Although Turkey’s religious affairs authority Diyanet says Hagia Sophia will be opened to visitors outside prayer times and its Christian icons will remain, the conversion of a universal symbol of religious harmony to a mono-religious place of worship is regrettable, given its importance as an antidote to rising racism and religious disunity across the world.  
However, the issue of desecrating and destroying places of worship is much bigger than Hagia Sophia.  History is full of outlandish conversions of places of worship from one religion to another.  


In Spain, the Great Cathedral of Cordoba was once the Great Mosque of Cordoba.  Its conversion to Christianity took place some 50 years after Hagia Sophia was converted to Islam.  Ruled by Muslim caliphs for more than seven centuries, Spain was once home to thousands of mosques and madrasas.  After the Muslims lost Spain, some of these Islamic buildings were turned into churches while some were destroyed. 
The demolition of the 16th century Babri Masjid in the Indian city of Ayodhya in 1992 by Hindu extremists is another case in point.  Hindus believe the mosque had been built at the birthplace of Hindu deity Rama.  After decades of legal battles and deadly communal clashes, in November last year, India’s Supreme Court ruled that the entire site should be handed over to a trust to build the Hindu temple while Muslims be allocated state land to build a mosque.
Another major international dispute surrounding a contentious house of worship is brewing in Jerusalem.
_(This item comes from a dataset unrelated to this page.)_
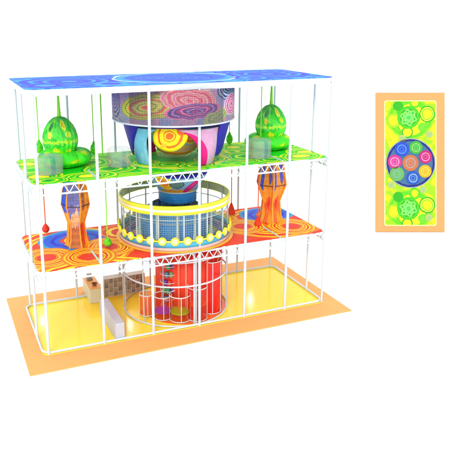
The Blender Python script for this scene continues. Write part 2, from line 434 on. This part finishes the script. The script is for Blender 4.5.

Revered by all three Abrahamic religions, Jerusalem was the casus belli for the Crusades. 


To fast track the messianic era, ultraorthodox Jewish groups are in a hurry to build the Third Temple in Jerusalem by demolishing Al Aqsa mosque, the third holiest mosque of Muslims after the mosques in Makkah and Madinah in Saudi Arabia. The Palestinians see the annexation plan of Israeli Prime Minister Benjamin Netanyahu is linked to the plan to build the Third Temple. 
Also in Israel, municipal authorities in Safed converted a historic mosque to a bar and events hall in April last year.  After Israel annexed the Palestinian town of Safed in 1948, al-Ahmar mosque was first turned into a Jewish school, then into a Likud party office and then into a clothes warehouse before finally being converted into a nightclub last year. 
These and many more examples show that conversion or desecration of religious places has continued throughout history and Hagia Sophia won’t be the last. 


The distressing trend will continue until we learn to respect each other’s beliefs, just as a church in Berlin last week and Islam’s second caliph seven centuries ago have shown us. The church has opened its doors to Muslim worshippers for Friday prayers after it learnt they cannot fit into their small mosque under social distancing rules.  In the seventh century, Caliph Umar was invited to pray in the Jerusalem church by the church hierarchy after the city was conquered, but, he refused saying he feared that latter day Muslims would convert the church into a mosque on the basis that Umar had prayed there.